TO DO » Provide the count of lines that hold "crack" and no other output.

[Begin DATA]

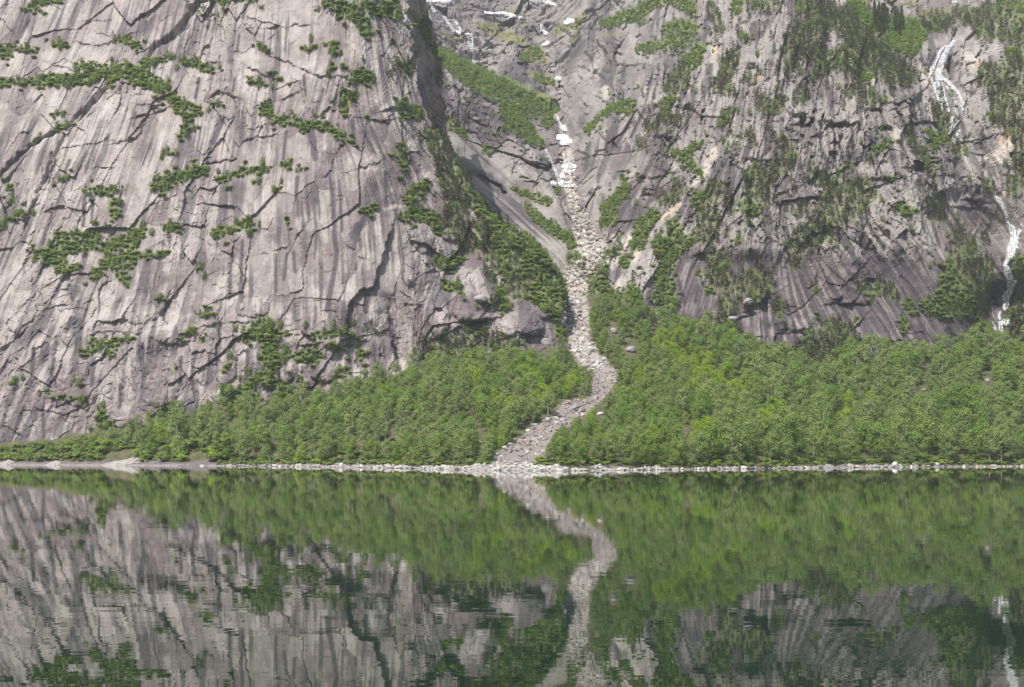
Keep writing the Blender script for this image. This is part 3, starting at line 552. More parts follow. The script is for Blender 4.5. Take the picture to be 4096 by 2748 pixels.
LP = np.stack([LX, LY+wall, LZ], -1); px, py = proj(LP)
smooth_face = sst(1.25, .75, np.hypot((px-1290)/330, (py-880)/420))
blocky = np.clip(sst(-.35, .3, fbm(px/330, py/330, 130, 2)+.3*sst(1100, 1500, py)+.45*sst(1500, 1750, px)-.1)*(1-.8*smooth_face)+.12, 0, 1)
rel, ed, c, q, tn = rock_relief(px, py, 1.0, blocky, 100, .5, .9, .26, 1.15, .15, 2.0)
lobe_m = np.clip(sst(950, 1300, py)*sst(-.25, .2, fbm(px/200, py/200, 170, 2)+.05)+.9*sst(1500, 1640, px)*sst(850, 1000, py)+.35*sst(-.05, .3, fbm(px/260, py/260, 174, 2)), 0, 1)*(1-.8*smooth_face)
rel = rel+lobe_m*(4.2*lobes((.6*c+.4*px/6+2*fbm(px/150, py/150, 176, 2))/15, (q+3*fbm(px/150, py/150, 178, 2))/21, 180)+1.5*lobes(c/6.5, q/9, 184))
KNOBS = [(1877, 1241, 68, 52, 7), (1757, 1262, 44, 92, 5), (2120, 1304, 58, 46, 7), (2038, 1306, 36, 46, 5), (2182, 1250, 28, 30, 5), (1797, 1054, 30, 26, 4), (1810, 938, 42, 26, 4.5), (1696, 954, 44, 62, 4), (1522, 1262, 44, 72, 4),
         (1301, 1483, 62, 46, 5), (1462, 1503, 50, 32, 5), (1150, 1500, 34, 34, 4), (1335, 1372, 42, 26, 3.5), (1640, 1090, 34, 60, 3.5), (1240, 1420, 30, 24, 3.5), (1090, 1440, 34, 30, 3.5), (700, 1340, 90, 40, 3.5), (830, 1215, 60, 60, 3), (560, 1240, 90, 60, 3), (1010, 1230, 70, 40, 3), (640, 1560, 80, 70, 4), (330, 1570, 70, 60, 3.5), (480, 1660, 60, 50, 4), (900, 1560, 60, 60, 4), (1960, 1190, 34, 30, 4)]
xw = px+6*noise(px/22, py/22, 191); yw = py+6*noise(px/22, py/22, 192)
for kx_, ky_, ka_, kb_, kA in KNOBS:
    rr = ((xw-kx_)/ka_)**2+((yw-ky_)/kb_)**2
    rel = rel+kA*.8*np.sqrt(np.clip(1-rr, 0, 1))*(1+.25*(yw-ky_)/kb_)
rel2 = (fbm(LX/4.5, LZ/6, 140, 4))*.5*blocky
face = sst(10, -2, over)
disp = (rel+rel2+samp(step, px, py))*(.3+.7*face)
inv = samp(crack, px, py)
masks = rock_masks(px, py, c, q, ed, 200, 'L')
tone = np.clip(.24+tn*1.15+sst(1250, 1700, py)*.5+.34*sst(950, 1250, px)*sst(250, 600, py)+.5*fbm(px/150, py/170, 150, 3)+.2*sst(1700, 2000, px), 0, 1)
wv = voro(LP[..., 1]/16+LZ/60, LZ/24-LP[..., 1]/70, 165); wv2 = voro(LP[..., 1]/6, LZ/11, 168)
wallx = (1-face)*(3.0*fbm(LP[..., 1]/14, LZ/30, 160, 4)+4.0*(r01(wv[4], wv[5], 171)-.5)+2.5*wv[2]*(r01(wv[4], wv[5], 172)-.5)+1.5*(r01(wv2[4], wv2[5], 173)-.5))
keepL = (px > -620) & (px < 4500) & (py > -160) & (wall < 205)
finish('mountain_left', LX, LP[..., 1], LZ, disp, keepL, masks, np.maximum(ed*.6, inv)*face, M_LEFT, tone, 'pale streaked granite mountain wall rising from the lake on the left', extra=wallx)

RP = np.stack([RX, RY, RZ], -1); px, py = proj(RP)
slab = np.maximum(sst(40, -30, np.abs((px-2000)-(py-830)*1.15)-190)*sst(2330, 2250, px), sst(990, 1090, py)*sst(2660, 2740, px)*.92)
slab = np.maximum(slab, sst(90, 30, np.hypot((px-3880)/1.3, py-900)-80)*.7); slab = np.maximum(slab, sst(60, 0, np.hypot((px-2520), (py-760)/1.4)-90)*.6)
slab = np.clip(slab, 0, 1)
blocky = np.clip(.75+.7*fbm(px/240, py/240, 330, 2)+.4*sst(1200, 1450, RY), .2, 1)*(1-.8*slab)
rel, ed, c, q, tn = rock_relief(px, py, 1.35, blocky, 300, 1.25*(1-.85*slab), .9+1.3*slab, .8, 1.3, .5, 7.5*(1-.75*slab))
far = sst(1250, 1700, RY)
bands = RZ/24+1.2*fbm(RX/70, RZ/60, 347, 3); fb = bands-np.floor(bands)
fsc = np.clip(RY/960, 1, 2.6)**1.8
disp = rel*(1-.5*slab)*fsc+(1-.75*slab)*(1.4*fbm(RX/5, RZ/8, 340, 4)+14*far*fbm(RX/26, RZ/14, 345, 5)+far*9*(sst(.6, 1, fb)-fb))+samp(step, px, py)*(1+.5*far)
chm = sst(-20, 10, samp(chan, px, py)); disp = disp*(1-.7*chm)-2.5*chm-11*sst(-80, 0, samp(chan, px, py))*sst(980, 850, py)+1.2*chm*fbm(RX/3, RZ/2, 350, 3)
masks = rock_masks(px, py, c, q, ed, 400, 'R')
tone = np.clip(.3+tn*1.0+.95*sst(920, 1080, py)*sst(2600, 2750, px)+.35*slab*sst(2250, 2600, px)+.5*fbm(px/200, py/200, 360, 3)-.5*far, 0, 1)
keepR = (px > 1350) & (px < 4700) & (py > -150) & (py < 1700) & (RY < 3200)
keepR &= (RZ > fan_z(RX, RY)-14)
keepR &= ~((px < 1620-8) & (RY < 1400))
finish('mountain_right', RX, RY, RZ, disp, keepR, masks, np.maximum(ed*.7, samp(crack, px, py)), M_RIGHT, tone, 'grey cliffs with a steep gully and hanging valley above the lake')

# fan of wooded scree between the cliffs and the water
m_fan, nt, b = mat('scree_and_grass')
tc = nt.nodes.new('ShaderNodeTexCoord').outputs['Object']
chn, bea, slb = sepattr(nt, 'zones')
n2 = noise_n(nt, .3, 6, tc, .65); n3 = noise_n(nt, 1.5, 4, tc, .7)
g = mixc(nt, ramp(nt, n2, [(.38, (0, 0, 0)), (.62, (1, 1, 1))]), (.06, .085, .028), (.15, .125, .075))
ston = mixc(nt, ramp(nt, n3, [(.3, (0, 0, 0)), (.7, (1, 1, 1))]), (.17, .142, .13), (.36, .315, .29))
bstn = mixc(nt, ramp(nt, n3, [(.35, (0, 0, 0)), (.7, (1, 1, 1))]), (.16, .145, .135), (.46, .43, .40))
slc = mixc(nt, ramp(nt, n2, [(.35, (0, 0, 0)), (.65, (1, 1, 1))]), (.12, .10, .105), (.22, .19, .185))
zc = nt.nodes.new('ShaderNodeSeparateXYZ'); nt.links.new(tc, zc.inputs[0]); hi = nt.nodes.new('ShaderNodeMapRange'); hi.inputs[1].default_value = 45; hi.inputs[2].default_value = 75; nt.links.new(zc.outputs[2], hi.inputs[0])
ston = mixc(nt, hi.outputs[0], ston, mixc(nt, ramp(nt, n3, [(.3, (0, 0, 0)), (.7, (1, 1, 1))]), (.24, .21, .19), (.45, .41, .375)))
col = mixc(nt, chn, g, ston); col = mixc(nt, slb, col, slc); col = mixc(nt, bea, col, bstn)
nt.links.new(col, b.inputs['Base Color']); b.inputs['Roughness'].default_value = .85; b.inputs['Specular IOR Level'].default_value = .2
bp = nt.nodes.new('ShaderNodeBump'); bp.inputs['Strength'].default_value = .7; bp.inputs['Distance'].default_value = .6
nt.links.new(n3, bp.inputs['Height']); nt.links.new(bp.outputs[0], b.inputs['Normal'])
left_sl = sst(900, 840, fpx); bwn = np.clip(1+1.5*noise(gX/13, 0*gX+.4, 48)+.6*noise(gX/4, 0*gX+.9, 49), .15, 2.2)
bz = np.maximum(sst(1.15, .75, (ds+1.2*noise(gX/5, gY/5, 44))/(np.interp(fpx, BWX, BWY)*bwn))*(1-left_sl), sst(2.6, 1.6, ds)*left_sl)
slz = left_sl*sst(12, 7, ds+6*noise(gX/9, gY/7, 46)+3*noise(gX/3, gY/3, 47))
me = quads('shore_ground', FP.reshape(-1, 3), grid_faces(*gX.shape, (fpx > -500) & (fpx < 4600)), [m_fan], smooth=True)
attr(me, 'zones', np.stack([sst(-4, 4, fch), bz, slz], -1).reshape(-1, 3))
tag(link('terrain', me), 'wooded scree slope running down to the stony lake shore', 'slope', kind='structure')

# lake
m_w, nt, b = mat('lake_water')
b.inputs['Base Color'].default_value = (.006, .022, .011, 1); b.inputs['Roughness'].default_value = .0; b.inputs['IOR'].default_value = 1.333
tc = nt.nodes.new('ShaderNodeTexCoord').outputs['Object']
def mapv(sc):
    mp = nt.nodes.new('ShaderNodeMapping'); mp.inputs['Scale'].default_value = sc; nt.links.new(tc, mp.inputs['Vector']); return mp.outputs[0]
w1 = noise_n(nt, 1.0, 2, mapv((.35, .8, 1)), .5); w2 = noise_n(nt, 1.0, 2, mapv((.06, .16, 1)), .5)
ww = mth(nt, 'ADD', mth(nt, 'MULTIPLY', w1, .0024), mth(nt, 'MULTIPLY', w2, .0055))
bp = nt.nodes.new('ShaderNodeBump'); bp.inputs['Strength'].default_value = 1.0; bp.inputs['Distance'].default_value = 1.0
nt.links.new(ww, bp.inputs['Height']); nt.links.new(bp.outputs[0], b.inputs['Normal'])
me = quads('lake', [(-1500, -300, 0), (1500, -300, 0), (1500, 1100, 0), (-1500, 1100, 0)], [(0, 1, 2, 3)], [m_w])
tag(link('lake', me), 'calm dark green lake mirroring the cliffs and woods', 'lake', kind='structure')

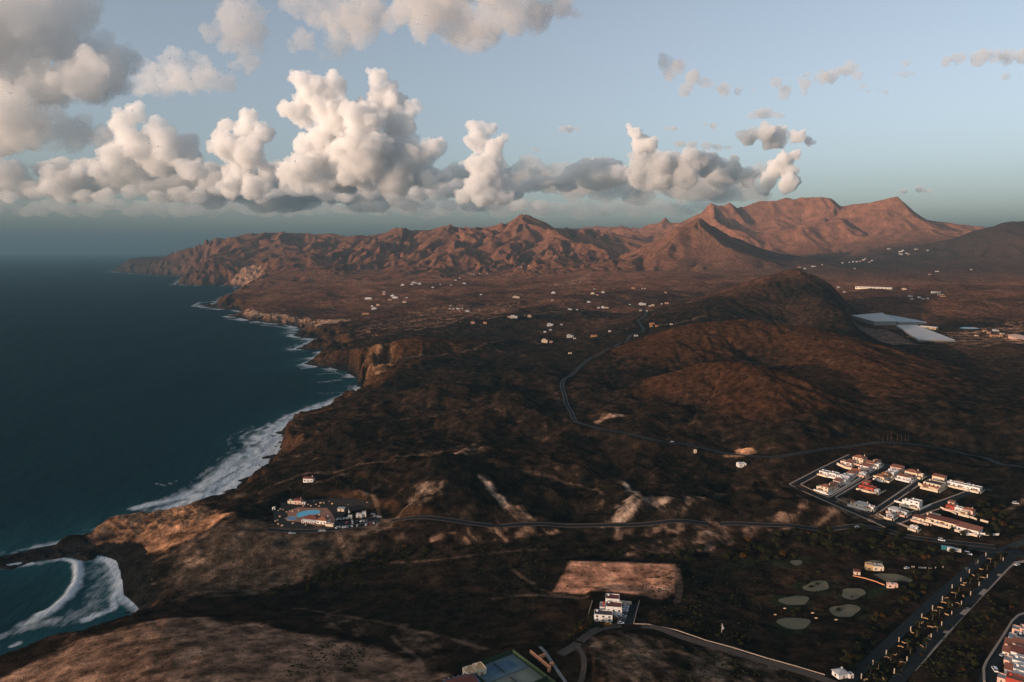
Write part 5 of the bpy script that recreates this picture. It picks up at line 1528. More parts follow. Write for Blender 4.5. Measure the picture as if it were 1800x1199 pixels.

[End DATA]

RESULT FOR THIS EXERCISE » 2